Depends what you are getting trained for. An acceptable cobbler who can patch up a broken shoe into something usable would have different pedagogic needs than one who is training to become a designer of the next-gen shoe. A vibrant economy needs both kinds.
That said, a big part of 'hacking' used to be about the pleasure of deeply understanding a topic, not necessarily just as means of earning or employment.
Was it Feynman who said something about whats the utility of physics and why do people engage in it ? I am paraphrasing his comment from faulty memory: sex is useful for reproduction but that's not why we engage in it.
Many here are into it for that other reason of hacking.

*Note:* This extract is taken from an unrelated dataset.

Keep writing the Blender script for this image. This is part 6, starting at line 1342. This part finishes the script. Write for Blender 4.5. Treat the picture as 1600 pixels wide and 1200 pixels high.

Much agree, and one of the reasons to try to make hacking and fun
practical stuff part of a course is that the knowledge is
stickier. You'll remember the Moog filter you built on a breadboard
which made weird noises after you calculated the RC values wrong.
Maybe not so much the perfect stopband you got a solver to make for
you in a DSP simulator. Feynmann was all about that teaching
realism. Also it takes about 6 months to a year of tinkering to really
get "the pleasure of deeply understanding a topic".
Many uni departments scrapped the electronics labs because it's all a
bit messy, expensive and time consuming and I think the demand for
people who teach it is getting smaller, at least here in UK. Last time
I was asked to give an electronics class it was mainly digital
switching of loads and hooking up I2C sensors. Still we had fun. That
"just get the certificate" mentally of education doesn't leave much
room for the play factor.
The tension between who is the university for (students or their potential employer) and the tension around what is the university for (knowledge acquisition or for earning an accreditation) is a problem that society has not solved very well.
I had hoped that online learning platforms such as Coursera and Edx would solve this by occupying the "for students" niche and the "for knowledge acquisition at the students preferred pace" niche. It did not quite turn out that way.